3) A imprensa escrita e televisiva assim como as classes sociais mais altas são formadores de opinião. Houve um total descompasso entre a visão dos setores conservadores hegemônicos, expressa em seus porta-vozes midiáticos - a "opinião publicada" -, e a opinião verdadeiramente pública, do povo - expressa nas urnas. Ficou evidente o poder limitado, decadente desses setores hegemônicos. Vendo-se incapazes de exercer, paternalisticamente, a tarefa a que se acham divinamente incumbidos, os formadores de opinião dedicam-se, agora, a deformar a opinião.

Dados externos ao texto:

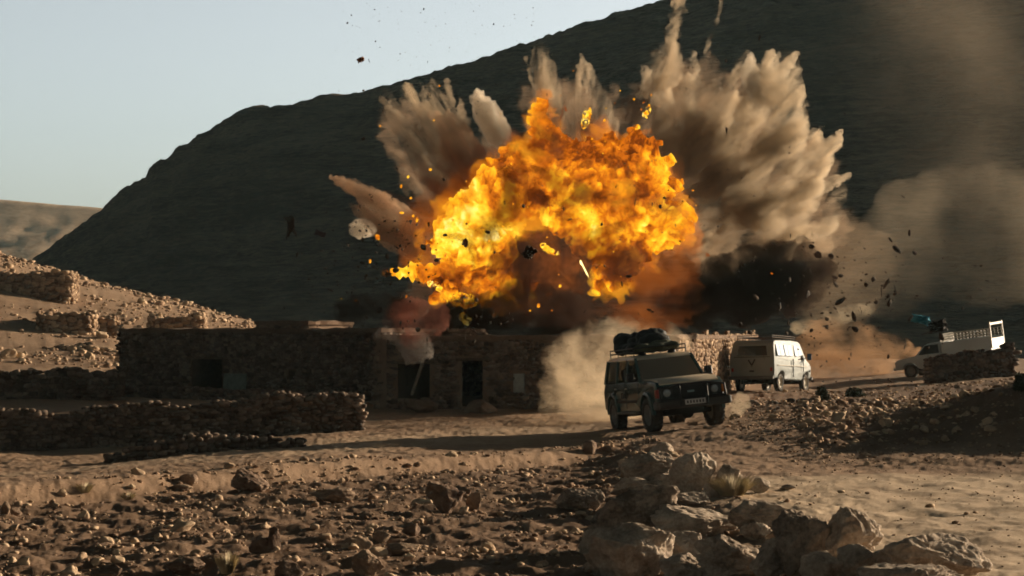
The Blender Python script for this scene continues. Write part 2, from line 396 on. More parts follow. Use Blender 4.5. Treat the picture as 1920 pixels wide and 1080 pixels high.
def build_mountain():
    na, nr = 520, 300
    px = np.linspace(-400, 3200, na)
    az = np.arctan((px - 960) / F)
    el = (HOR - np.interp(px, RIDGE[:, 0], RIDGE[:, 1])) / F
    Dr = 400 + 30 * np.sin(px / 300)
    Zr = el * Dr + CH
    t = np.concatenate([np.linspace(0, 1, 250), np.linspace(1, 2.1, nr - 250 + 1)[1:]])
    T, PXg = np.meshgrid(t, px, indexing='ij')
    AZ = np.broadcast_to(az, T.shape); ZR = np.broadcast_to(Zr, T.shape); DR = np.broadcast_to(Dr, T.shape)
    y = 165 + (DR - 165) * T
    x = y * np.tan(AZ)
    prof = np.where(T <= 1, T ** .88, np.clip(1 - (T - 1) * .25 - (T - 1) ** 2 * .75, -.05, 1))
    z = -2 + (ZR + 2) * prof
    P = np.stack([x.ravel(), y.ravel(), z.ravel()], 1)
    g = fbm(P * [.012, .012, .02], 4).reshape(T.shape)
    s = fbm(P * [.05, .05, .16], 5, True).reshape(T.shape)
    f2 = fbm(P * [.25, .25, .6], 4).reshape(T.shape)
    env = np.minimum(T * 4, 1) * np.clip(np.abs(T - 1) * 14, .16, 1)
    z = z + (6.0 * g + 2.6 * s) * env * np.clip(ZR / 60, .2, 1) + 1.1 * f2 * np.minimum(T * 4, 1) * np.clip(np.abs(T - 1) * 20, .9, 1)
    # rocky step near the left shoulder
    led = ss((PXg - 180) / 60) * (1 - ss((PXg - 560) / 120)) * ss((T - .80) / .04)
    z = z + led * 4.5 * (np.abs(noise(P * [.09, .03, .05]).reshape(T.shape))) * (T < 1.02)
    v = np.stack([x.ravel(), y.ravel(), z.ravel()], 1)
    i, j = np.meshgrid(np.arange(nr - 1), np.arange(na - 1), indexing='ij')
    f = np.stack([i * na + j, i * na + j + 1, (i + 1) * na + j + 1, (i + 1) * na + j], -1).reshape(-1, 4)
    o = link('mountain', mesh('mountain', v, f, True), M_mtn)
    tag(o, 'large dark mountain slope in shade', kind='structure')
build_mountain()

def build_far_hill():
    na, nr = 200, 120
    px = np.linspace(-1300, 900, na); t = np.linspace(0, 1.7, nr)
    T, PXg = np.meshgrid(t, px, indexing='ij')
    y = 620 + 420 * T; x = y * (PXg - 960) / F
    rid = np.interp(PXg, [-1300, -600, 0, 100, 195, 300, 500, 900], [330, 350, 374, 383, 391, 402, 440, 560])
    zr = (HOR - rid) / F * 1040 + CH
    z = np.where(T <= 1, -3 + (zr + 3) * ss(T * .5 + .0) * 2 * (T + .35) / 1.35, zr * (1 - (T - 1) * .9))
    P = np.stack([x.ravel(), y.ravel(), z.ravel()], 1)
    z = z + (5 * fbm(P * .012, 4) + 2.2 * fbm(P * .06, 4, True)).reshape(T.shape) * np.minimum(T * 3, 1) * np.clip(np.abs(T - 1) * 6, .12, 1)
    v = np.stack([x.ravel(), y.ravel(), z.ravel()], 1)
    i, j = np.meshgrid(np.arange(nr - 1), np.arange(na - 1), indexing='ij')
    f = np.stack([i * na + j, i * na + j + 1, (i + 1) * na + j + 1, (i + 1) * na + j], -1).reshape(-1, 4)
    o = link('far_hill', mesh('far_hill', v, f, True), mat_hill())
    tag(o, 'sunlit brown hill far away at the left', kind='structure')
build_far_hill()

# ------------------------------------------------------------------ rocks
def rock_geo(seed, sub=4, cuts=11, amp=.07, ridge=.05, flat=.0):
    rs = np.random.RandomState(seed)
    b = bmesh.new(); bmesh.ops.create_icosphere(b, subdivisions=sub, radius=1)
    b.verts.ensure_lookup_table()
    v = np.array([q.co[:] for q in b.verts]); f = np.array([[w.index for w in q.verts] for q in b.faces]); b.free()
    nrm = v.copy()
    for k in range(cuts):
        n = rs.normal(size=3); n /= np.linalg.norm(n); c = rs.uniform(.42, .8)
        d = v @ n; v = v - np.clip(d - c, 0, None)[:, None] * n * .96
    off = rs.uniform(0, 50, 3)
    v = v + nrm * (amp * 2.0 * fbm(v * 1.3 + off, 3))[:, None]
    if sub >= 3:
        v = v + nrm * (ridge * 3.0 * fbm(v * 2.6 + off, 6, True))[:, None]
        v = v + nrm * (amp * .5 * fbm(v * 9 + off, 4))[:, None]
    lo, hi = v.min(0), v.max(0)
    v = (v - (lo + hi) / 2) / (hi - lo) * 2      # fits -1..1
    return v, f

def place_rock(name, seed, c, size, rz=0, tilt=(0, 0), sub=4, mat=None, sink=.12, **kw):
    v, f = rock_geo(seed, sub, **kw)
    Mx = np.array(Matrix.Rotation(rz, 3, 'Z') @ Matrix.Rotation(tilt[0], 3, 'X') @ Matrix.Rotation(tilt[1], 3, 'Y'))
    v = v * (np.array(size) / 2); v = v @ Mx.T
    v[:, 2] -= v[:, 2].min() + size[2] * sink
    me = mesh(name, v, f, True)
    if sub <= 3: me.polygons.foreach_set('use_smooth', [False] * len(me.polygons))
    o = link(name, me, mat or M_rock); o.location = c
    return o

def boulder(px, top, base, w, label, seed, depth=.8, rz=0, tilt=(0, 0), d=None, sub=5, wf=1.0, name='boulder', cat='boulder', sink=.12, mat=None, **kw):
    """w, top and base are read from the photo and turned into metres"""
    if d is None: g = ground_at(px, base); d = g.y
    x = PX(px, d); h = (base - top) / F * d * (1 + sink); ww = w / F * d
    z = Hs(x, d + ww * depth * .4)
    o = place_rock(name, seed, (x, d + ww * depth * .45, min(z, Hs(x, d)) ), (ww * 1.02, ww * depth, h * 1.02), rz, tilt, sub, mat=mat, sink=sink, **kw)
    return tag(o, label, cat)

BR = 'boulders heaped in the right foreground'
def B(*a, **k):
    k.setdefault('sub', 6 if a[3] > 80 else 5); o = boulder(*a, **k); o['group'] = BR; return o
B(1185, 985, 1092, 175, 'large rounded boulder with a sunlit rim, at the left end of the foreground heap', 11, sink=.2)
B(1195, 932, 1030, 190, 'long slanting slab of rock rising to a sunlit pointed peak in the foreground heap', 12, depth=.55, tilt=(0, -.38))
B(1325, 944, 1012, 205, 'wide dark flat-topped boulder in the middle of the foreground heap', 13, depth=.6)
B(1290, 1000, 1052, 70, 'small sunlit jagged rock wedged between the large rounded boulder and the pale-topped slab', 14)
B(1385, 1003, 1088, 155, 'squat boulder with a pale sunlit flat top in the foreground heap', 15, depth=.7)
B(1432, 940, 1002, 130, 'grey smooth-sided boulder behind the pale-topped slab, next to the track', 16, depth=.6)
B(1505, 962, 1078, 120, 'dark steep boulder with a narrow lit crest left of the tall wedge rock', 17, depth=.8, tilt=(0, .2))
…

São os deformadores da opinião alheia. Assim, buscam várias explicações para a votação expressiva do Presidente Lula - a maior parte delas expressando viés elitista e um forte preconceito de classe. O povão mostrou sua autonomia - o caso do Maranhão é emblemático, onde o Presidente Lula obteve 85% dos votos, mas sua candidata ao governo foi derrotada. A grande imprensa, aliás, sai como uma das grandes derrotadas. Afinal, depois de mais de um ano de uma sistemática campanha de desmoralização do PT e de desestabilização do Governo Lula, tanto um quanto o outro foram consagrados nas urnas. Do lado positivo, para a imprensa, deve-se registrar a maior opção de fontes de informação disponíveis para o leitor crítico. Hoje, graças à Internet, é possível fugir ao pensamento único do oligopólio midiático, podendo-se ler desde sites abertamente esquerdistas - como o da Revista Fórum, o Blog do Zé Dirceu ou a página da Carta Maior - até aqueles mais equilibrados - como o Luís Nassif Online, o Observatório da Imprensa ou o Centro de Mídia Independente. A opção estende-se, também, à direita do espectro político, como, por exemplo, os blogs de Daniel Piza e Reinaldo Azevedo. Essa maior oferta de fontes é muito saudável e espero que se torne maior e mais acessível no futuro.